Il existe une tension constitutive de la difficulté à établir une idée de philosophie de la religion. Cette tension surgit entre le mode d’apparaître, le phénomène perçu, spécifique et irréductible de l’existence religieuse, et « les lumières de la raison », dans leur tâche notamment critique, comme mode de construction de la vérité philosophique et dont la philosophie de la religion est l'héritière. 

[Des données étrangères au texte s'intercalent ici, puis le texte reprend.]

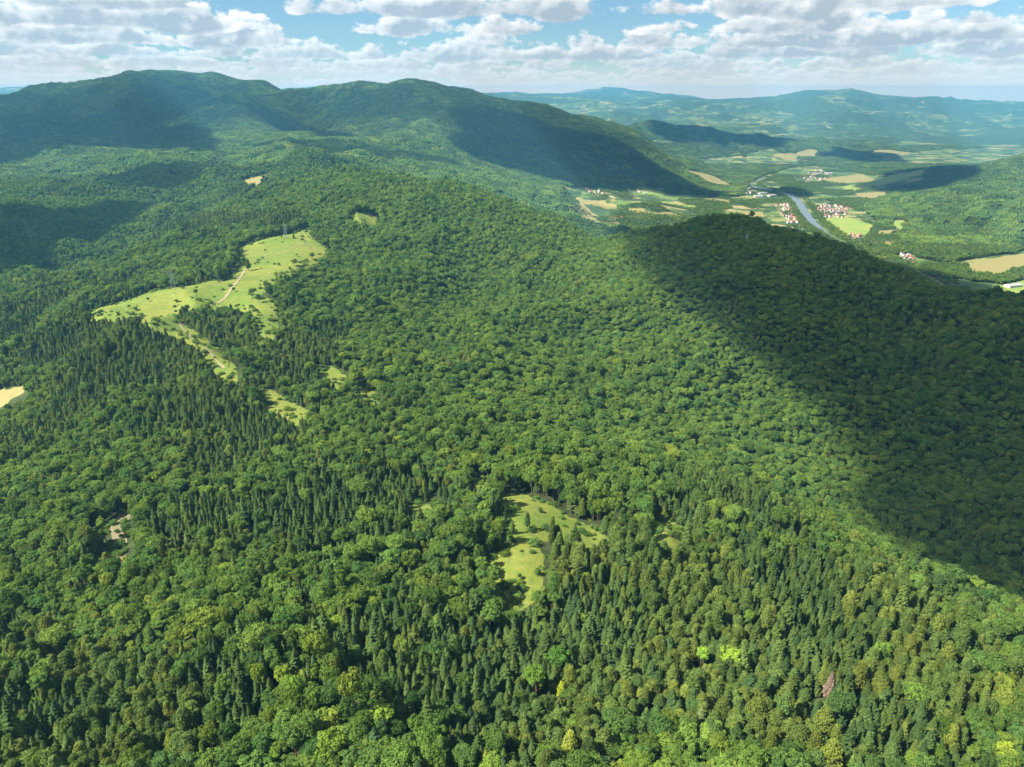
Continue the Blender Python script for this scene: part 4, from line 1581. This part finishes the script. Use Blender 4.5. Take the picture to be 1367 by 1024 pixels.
# ------------------------------------------------------------------ clouds overhead that shade parts of the land
def cloud_material():
    m, g = material('cloud')
    a = g.node('ShaderNodeAttribute')
    a.attribute_name = 'body'
    n = g.noise(g.node('ShaderNodeNewGeometry').outputs['Position'], .006, 4, .6)
    f = g.ramp(g.m('ADD', a.outputs['Fac'], g.m('MULTIPLY', g.m('SUBTRACT', n, .5), .5)), .05, .45)
    d = g.node('ShaderNodeBsdfDiffuse')
    d.inputs[0].default_value = (.85, .85, .85, 1)
    t = g.node('ShaderNodeBsdfTransparent')
    mx = g.node('ShaderNodeMixShader')
    th = g.node('ShaderNodeAttribute')
    th.attribute_name = 'thick'
    g.put(mx.inputs[0], g.m('MULTIPLY', f, g.m('MULTIPLY', th.outputs['Fac'], .93)))
    m.node_tree.links.new(t.outputs[0], mx.inputs[1])
    m.node_tree.links.new(d.outputs[0], mx.inputs[2])
    m.node_tree.links.new(mx.outputs[0], g.out.inputs[0])
    return m


M_CLOUD = cloud_material()
CLOUD_Z = CAMZ + 1500


def cloud(poly, y0, soft_m, cell, dens=1.0):
    g = []
    for px, py in poly:
        x, y = on_ground(px, py, y0)
        k = (CLOUD_Z - float(ground_z(x, y))) / TO_SUN[2]
        g.append((x + TO_SUN[0] * k, y + TO_SUN[1] * k))
    g = np.array(g)
    lo, hi = g.min(0) - 3 * cell, g.max(0) + 3 * cell
    xs, ys = np.arange(lo[0], hi[0], cell), np.arange(lo[1], hi[1], cell)
    Xc, Yc = np.meshgrid(xs, ys)
    d = near_line(Xc, Yc, np.concatenate([g, g[:1]]))
    d = np.where(inside(Xc, Yc, g), d, -d) + fbm(Xc, Yc, soft_m * 5, 4) * soft_m * .8
    body = np.clip(d / soft_m, 0, 1)
    up = np.clip(d / 260, 0, 1) ** .6 * (150 + 120 * fbm(Xc, Yc, 420, 4))
    dn = -np.clip(d / 160, 0, 1) * (14 + 10 * fbm(Xc + 99, Yc, 160, 3))
    V = np.concatenate([np.stack([Xc, Yc, CLOUD_Z + np.maximum(up, 0)], -1).reshape(-1, 3), np.stack([Xc, Yc, CLOUD_Z + dn - .5], -1).reshape(-1, 3)])
    j = np.arange(Xc.size).reshape(Xc.shape)
    on = d > 0
    f = np.stack([j[:-1, :-1], j[:-1, 1:], j[1:, 1:], j[1:, :-1]], -1)
    any_ = (on[:-1, :-1] | on[:-1, 1:] | on[1:, 1:] | on[1:, :-1])
    f = f[any_]
    me = new_mesh('cloud', V, np.concatenate([f, f[:, ::-1] + Xc.size]), [M_CLOUD], smooth=True)
    me.attributes.new('body', 'FLOAT', 'POINT').data.foreach_set('value', np.concatenate([body.ravel()] * 2).astype(np.float32))
    me.attributes.new('thick', 'FLOAT', 'POINT').data.foreach_set('value', np.full(len(V), dens * .86, np.float32))
    link('cloud', me, kind='structure')


for poly, y0, s_, c_, *dn_ in [
    ([(812, 314), (900, 300), (955, 292), (1050, 302), (1200, 350), (1367, 396), (1560, 440), (1560, 900), (1430, 862), (1318, 818), (1205, 760), (1120, 715), (1085, 670), (1110, 630), (1085, 565), (1031, 484), (971, 420), (919, 384), (860, 345)], 200, 75, 22, .80),
    ([(-140, 228), (20, 220), (100, 206), (190, 202), (270, 206), (300, 186), (225, 168), (270, 148), (350, 162), (440, 187), (468, 183), (400, 158), (340, 141), (290, 129), (240, 117), (180, 127), (110, 143), (60, 150), (-140, 160)], 1500, 120, 40, 1.1),
    ([(590, 150), (660, 142), (740, 168), (830, 188), (900, 230), (975, 262), (960, 268), (860, 255), (760, 246), (690, 228), (640, 216), (608, 190)], 2400, 120, 40, 1.1),
    ([(862, 176), (930, 170), (1040, 186), (1066, 192), (1040, 198), (980, 196), (900, 202)], 5000, 150, 50, 1.1),
    ([(1096, 192), (1190, 205), (1222, 216), (1160, 222), (1090, 206)], 5000, 120, 45, 1.1),
    ([(1180, 230), (1260, 222), (1300, 224), (1300, 238), (1250, 256), (1180, 264), (1140, 250)], 2500, 90, 35, 1.1),
    ([(140, 242), (220, 224), (300, 222), (292, 240), (215, 264), (150, 274)], 1500, 70, 28, .7),
    ([(-120, 290), (50, 282), (160, 274), (212, 272), (150, 316), (95, 356), (0, 384), (-120, 396)], 1150, 35, 20, 1.0),  # unseen cloud added to darken the slope beyond the left ravine
    ([(-160, 150), (60, 126), (150, 112), (230, 98), (330, 112), (440, 124), (540, 112), (660, 132), (780, 158), (860, 190), (900, 216), (820, 215), (640, 190), (440, 170), (300, 160), (120, 190), (-160, 200)], 1500, 160, 60, .42),  # thin unseen cloud added over the whole massif to dim its sunlit slopes
    ([(330, 196), (450, 190), (560, 205), (640, 225), (560, 222), (440, 212)], 2600, 70, 30, .6),
    ([(985, 252), (1060, 250), (1110, 260), (1090, 268), (1030, 264)], 3000, 90, 35),
]:
    cloud(poly, y0, s_, c_, *dn_)

# ------------------------------------------------------------------ haze
def haze():
    m, g = material('haze')
    v = g.node('ShaderNodeVolumePrincipled')
    v.inputs['Color'].default_value = (.17, .54, .86, 1)
    v.inputs['Density'].default_value = 6.0e-5
    v.inputs['Anisotropy'].default_value = 0.1
    m.node_tree.links.new(v.outputs[0], g.out.inputs['Volume'])
    x, y0, y1 = 33500.0, -2500.0, 24500.0
    z0, z1 = float(GZ.min()) - 1.5, max(CAMZ, float(GZ.max()) + 26) + 6
    V = [(-x, y0, z0), (x, y0, z0), (x, y1, z0), (-x, y1, z0), (-x, y0, z1), (x, y0, z1), (x, y1, z1), (-x, y1, z1)]
    F = np.array([(3, 2, 1, 0), (4, 5, 6, 7), (0, 1, 5, 4), (1, 2, 6, 5), (2, 3, 7, 6), (3, 0, 4, 7)])
    o = link('haze', new_mesh('haze', V, F, [m]), kind='stuff')
    o.display_type = 'WIRE'


haze()
print('ZMAX', GZ.max(), GZ.min())
scene.cycles.volume_bounces = 0
scene.cycles.max_bounces = 6
scene.cycles.diffuse_bounces = 3
scene.cycles.transparent_max_bounces = 12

Une telle tension ne débouche pas nécessairement sur une impasse. Elle pose les éléments de la tâche de la philosophie de la religion, qu’il est utile de découper en plusieurs morceaux en commençant par définir l'essence de la religion. Ici, la difficulté est de rendre compte de toutes les religions. Vient ensuite le problème du sens de la pluralité des religions et de leur succession dans l’histoire. Il y a celles qu’on appelle traditionnelles, distinctes de celles qu’on nomme « révélées », classification d’où surgit alors l’incontournable problème de la teneur de vérité des différentes religions. Quelle part de vérité véhiculent-elles ? On en vient alors à conclure sur « la quête d'une hypothétique “religion absolue” ». 

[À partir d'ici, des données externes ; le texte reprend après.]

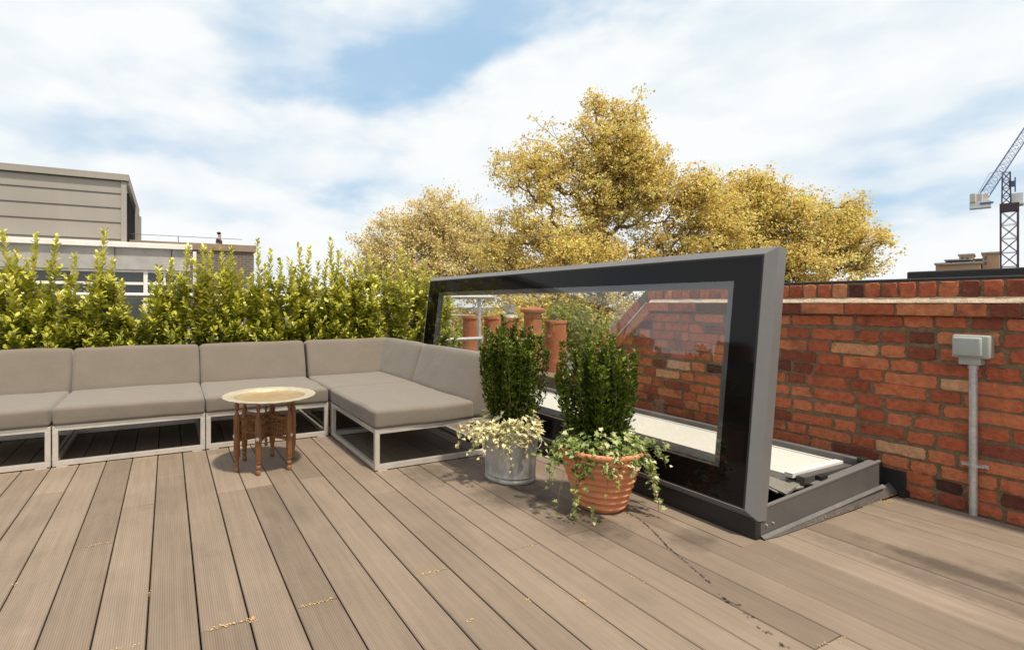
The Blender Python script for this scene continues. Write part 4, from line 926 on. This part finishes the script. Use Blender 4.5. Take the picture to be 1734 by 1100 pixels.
# ================================================================== LEFT OFFICE BUILDING
ob = thing('office_building', (-6, 16, -9.5), 'grey office block on the left with concrete band, white framed windows and metal clad penthouse', 'building')
FY = 15.0; bz0, bz1 = 1.85, 2.42; xr = on_y(322, 440, FY).x
MB().box((-14, FY + .25, -9.5), (xr - .1, FY + 8, bz1 - .05)).build('wall', M['whitepaint'], ob)
MB().box((-14, FY, bz0), (xr, FY + .24, bz1)).build('concrete_band', M['concrete'], ob, bevel=.01)
MB().box((-14.1, FY - .10, bz1 + .002), (xr + .05, FY + .8, bz1 + .14)).build('coping', M['whitepaint'], ob, bevel=.01)
for x in np.arange(-5.2, xr, 1.32): MB().box((x, FY - .012, bz0 + .01), (x + .02, FY - .002, bz1 - .01)).build('panel_joint', M['seam'], ob)
wb = .48
xs_ = [on_y(242, 500, FY).x + k * 1.62 for k in range(-8, 2)]
for a_, b_ in zip(xs_[:-1], xs_[1:]):
    if a_ > xr - .3: continue
    b_ = min(b_, xr - .12)
    wd_ = MB(); 
    for z, t_ in ((bz0 - .03, .05), (1.50, .07), (wb, .06)): wd_.bar((a_, FY + .12, z), (b_, FY + .12, z), .08, t_)
    wd_.bar((a_ + .06, FY + .12, wb), (a_ + .06, FY + .12, bz0), .10, .12, up=(0, 1, 0)); wd_.bar((a_ + (b_ - a_) * .5, FY + .12, 1.5), (a_ + (b_ - a_) * .5, FY + .12, bz0), .05, .05)
    wo_ = wd_.build('window', M['whitepaint'], ob); MB().box((a_ + .02, FY + .165, wb), (b_ - .02, FY + .20, bz0 - .02)).build('pane', M['darkglass'], wo_)
# penthouse
qy = 15.9; qx = on_y(213, 350, qy).x; qz = on_y(213, 302, qy).z; qb = bz1 + .1; dq = 5.6
MB().box((-12.2, qy, qb), (qx, qy + dq, qz)).build('penthouse', M['metalclad'], ob)
zr = [qb + (qz - qb) * t for t in (.10, .34, .55, .76)]
sm = MB()
for z in zr: sm.box((-12.2, qy - .012, z), (qx - .12, qy - .002, z + .024))
sm.box((-12.2, qy - .05, qz - .11), (qx + .03, qy - .004, qz - .085)); sm.build('cladding_seam', M['seam'], ob)
fa = MB(); fa.box((-12.3, qy - .09, qz - .08), (qx + .08, qy - .004, qz + .05)); fa.box((-12.3, qy - .09, qz + .052), (qx + .08, qy + dq + .1, qz + .09)); fa.box((qx + .004, qy - .004, qz - .18), (qx + .08, qy + dq, qz + .05)); fa.build('roof_fascia', M['metalclad'], ob)
MB().box((qx - .11, qy - .04, qb), (qx + .02, qy - .004, qz - .11)).build('corner_post', M['metalclad'], ob)
MB().box((qx + .003, qy + .5, qb + .15), (qx + .03, qy + dq - .4, qz - .30)).build('side_window', M['under'], ob)
for yy in (qy + 3.4, qy + dq - .1): MB().bar((qx + .10, yy, qb), (qx + .10, yy, qz - .2), .10, .10).build('side_post', M['metalclad'], ob)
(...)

Telles sont les tâches qui se succèdent dans un travail défini de recherche philosophique sur la religion. 

Ces chantiers sont évidemment tributaires de l'histoire de la philosophie elle-même, en ce que la philosophie imprime des cadres épistémologiques spécifiques et successifs. Ces réflexions peuvent varier considérablement selon qu’elles se rattachent à une philosophie informée soit par la conscience critique soit par la conscience historique. 

Par ailleurs, dans l'organisation de ces chantiers, la philosophie rencontre également des interlocuteurs extérieurs avec lesquels elle a à dialoguer : c'est un des signes de la modernité propre à l'invention de la philosophie de la religion que ce schéma triangulaire qui relie philosophie de la religion, théologie et sciences du religieux. 

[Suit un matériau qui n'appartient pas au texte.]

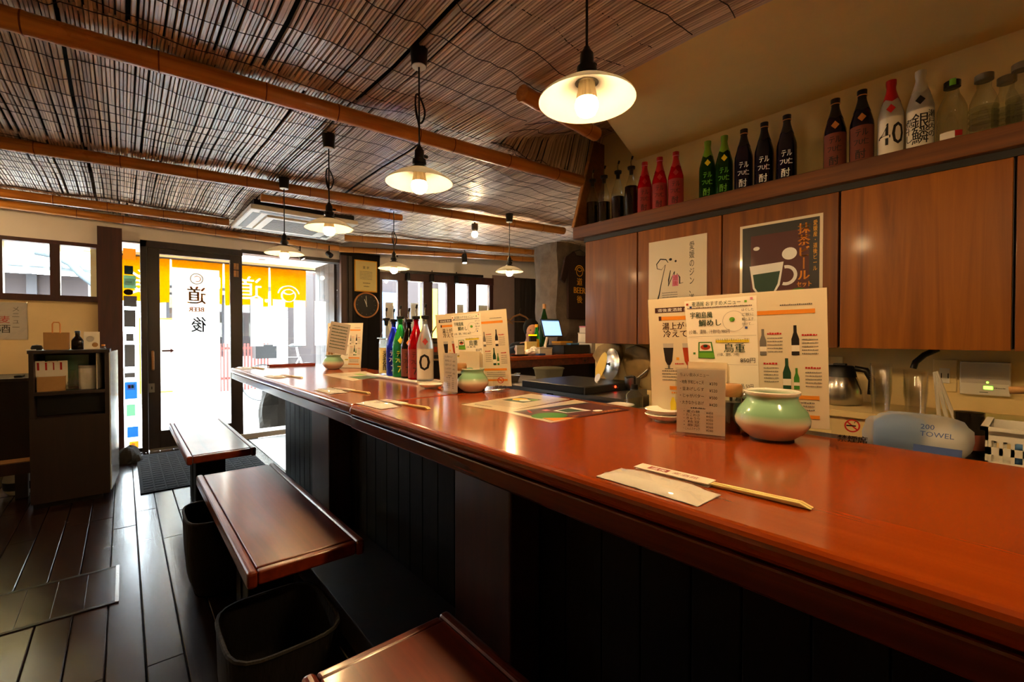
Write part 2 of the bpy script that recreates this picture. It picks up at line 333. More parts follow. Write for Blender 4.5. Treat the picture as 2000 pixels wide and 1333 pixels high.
# ---- shell
struct(bx('wall_back', 'plaster_beige', -2.3, 2.6, -2.6, -2.5, 0, 2.6))
struct(bx('wall_left', 'plaster_beige', -2.3, -2.2, -2.5, 5.6, 0, 2.6))
wr = sroot('wall_right')
bx('wall_face', 'plaster_cream', 2.52, 2.62, -2.5, 2.05, 0, 2.6, wr)
struct(bx('wall_kitchen_end', 'plaster_beige', 2.62, 5.3, 2.0, 2.05, 0, 2.6))
struct(bx('wall_far_right', 'plaster_pink', 5.25, 5.35, 2.0, 5.4, 0, 2.6))
ce = sroot('ceiling')
bx('upper_ceiling', 'black_matte', -2.3, 5.4, -2.6, 5.7, 2.55, 2.65, ce)
MB().hexa([(1.56, -2.55, 2.222), (2.55, -2.55, 2.222), (2.55, 1.73, 2.222), (1.56, 1.36, 2.222)], [(1.56, -2.55, 2.30), (2.55, -2.55, 2.30), (2.55, 1.73, 2.30), (1.56, 1.36, 2.30)]).build('soffit', 'plaster_soffit', ce, W=True)
bx('soffit_fascia', 'black_matte', 1.56, 1.6, -2.55, 1.36, 2.23, 2.5, ce)

# ---- reed mats hung under the ceiling, reeds running towards the door
def mat_shift(x, y0):      # each mat is about a metre wide and hung a little out of line
    i = math.floor((x + 5) / .97); return .05 * math.sin(i * 12.9898 + y0 * 7.1) + .03 * ((x + 5) / .97 - i - .5) * math.sin(i * 4.7 + y0)
def zsag(x, y): return .010 * math.sin(x * 3.1 + y * 1.7) + .008 * math.sin(y * 6.3 + x * 1.3) + .005 * math.sin(x * 11 + 2)
def reeds(name, xa, xb, ya, yb, zf=lambda x, y: 2.172, seg=4, y0f=None, pitch=.0135):
    m = MB(); x = xa
    while x < xb:
        w = pitch * random.uniform(.75, 1.15); y0 = (y0f(x) if y0f else ya) + random.uniform(-.02, .02); y1 = yb + random.uniform(-.02, .03)
        t = random.random() ** 1.3; r = w * .5
        if random.random() < .04: x += w * random.uniform(.3, 1.2)
        if math.floor((x + 5) / .97) != math.floor((x + w + 5) / .97): x += .012
        sk = random.uniform(-.006, .006); dz = random.uniform(-.0015, .0015)
        pts = []
        for i in range(seg + 1):
            yy = y0 + (y1 - y0) * i / seg; pts.append(Vector((x + sk * i / seg + random.uniform(-.001, .001), yy, zf(x, yy) + zsag(x, yy) + dz)))
        vs = []
        for p in pts: vs += [p + Vector((-r, 0, r * .6)), p + Vector((-r * .6, 0, -r * .55)), p + Vector((r * .6, 0, -r * .55)), p + Vector((r, 0, r * .6))]
        m.add(vs, [(i * 4 + j, i * 4 + 4 + j, i * 4 + 5 + j, i * 4 + 1 + j) for i in range(seg) for j in range(3)] + [(0, 1, 2, 3)], t)
        x += w * .98
    o = m.build(name, 'reed', ce); o['kind'] = 'stuff'
    at = o.data.attributes.new('tone', 'FLOAT', 'FACE'); at.data.foreach_set('value', m.t)
    th = MB(); y = ya + .05
    while y < yb - .02:
        pts = []; x = xa; ph = random.uniform(0, 6)
        while x < xb:
            yy = y + .014 * math.sin(x * 7 + ph) + .010 * math.sin(x * 17 + 2 * ph) + random.uniform(-.006, .006) + mat_shift(x, ya)
            if not y0f or yy > y0f(x): pts.append((x, yy, zf(x, yy) + zsag(x, yy) - .0062))
            x += random.uniform(.03, .06)
        if len(pts) > 2: th.tube(pts, .0019, 3, False)
        y += random.uniform(.125, .165)
    o = th.build('thread', 'thread', ce); o['kind'] = 'stuff'
reeds('reed_mat', -2.2, 1.585, -1.6, .42); reeds('reed_mat', -2.2, 1.585, .40, 2.10)
reeds('reed_mat', -2.2, 1.585, 2.05, 3.52); reeds('reed_mat', -2.2, 1.585, 3.48, 4.86, seg=6)
reeds('reed_mat', -2.2, 1.96, 4.82, 5.40, seg=3)
reeds('reed_mat', 1.585, 2.52, 1.40, 2.08, seg=20, zf=lambda x, y: 2.172 + .30 * min(1, max(0, (x - 1.585) / .85)) * (1 - min(1, max(0, (y - 1.985) / .07))), y0f=lambda x: 1.375 + .385 * (x - 1.585))
reeds('reed_mat', 1.585, 4.2, 2.05, 3.35, seg=5, pitch=.0135)
reeds('reed_mat', 1.585, 5.2, 3.30, 4.84, seg=5, pitch=.0135)
# dark rough folds where the mats meet above the poles
# ---- bamboo poles
def pole(p0, p1, r, label):
    p0 = Vector(p0); p1 = Vector(p1); L = (p1 - p0).length; pts = []; rs = []; d = 0; nodes = []
    while d < L: nodes.append(d + random.uniform(.1, .2)); d += random.uniform(.28, .4)
    n = int(L / .06); ds = sorted([i * L / n for i in range(n + 1)] + [q + e for q in nodes for e in (-.012, -.004, 0, .004, .012) if 0 < q + e < L])
    for q in ds:
        b = min([abs(q - a) for a in nodes] + [9]); rr = r * (1 + .012 * math.sin(q * 3)) * (1.0 + (.05 if b < .006 else 0) - (.05 if b < .001 else 0))
        pts.append(Vector((q, .006 * math.sin(q * 1.1), .004 * math.sin(q * 1.7)))); rs.append(rr)
    o = MB().tube(pts, rs, 14).build('bamboo_pole', 'bamboo', smooth=True)
    dv = p1 - p0; o.matrix_basis = frame(p0, dv, (0, 0, 1))
    for a in nodes:
        if .02 < a < L - .02: MB().tube([(a - .003, .006 * math.sin(a * 1.1), .004 * math.sin(a * 1.7)), (a + .002, .006 * math.sin(a * 1.1), .004 * math.sin(a * 1.7))], r * 1.045, 14, False).build('node', 'label_brown', o, True)
    tag(o, label, 'pole', 'bamboo poles under the reed ceiling'); return o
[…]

Enfin, comme sous l’effet d’une réciprocité, c’est au devenir de la religion qu’est liée l'évolution de la philosophie de la religion et, autre nouveauté qu’on ne peut plus ignorer, le phénomène de la sécularisation. Ce lien substantiel entre philosophie de la religion et sécularisation se trouve sommé d'interroger le présent de la religion. Travail donc d'historien de la philosophie, mais également de philosophe, et de philosophe de la religion en particulier qui pense la nature problématique de la question en regard de l'intelligence du fait religieux dans la modernité, c’est-à-dire depuis le XVIIIe siècle.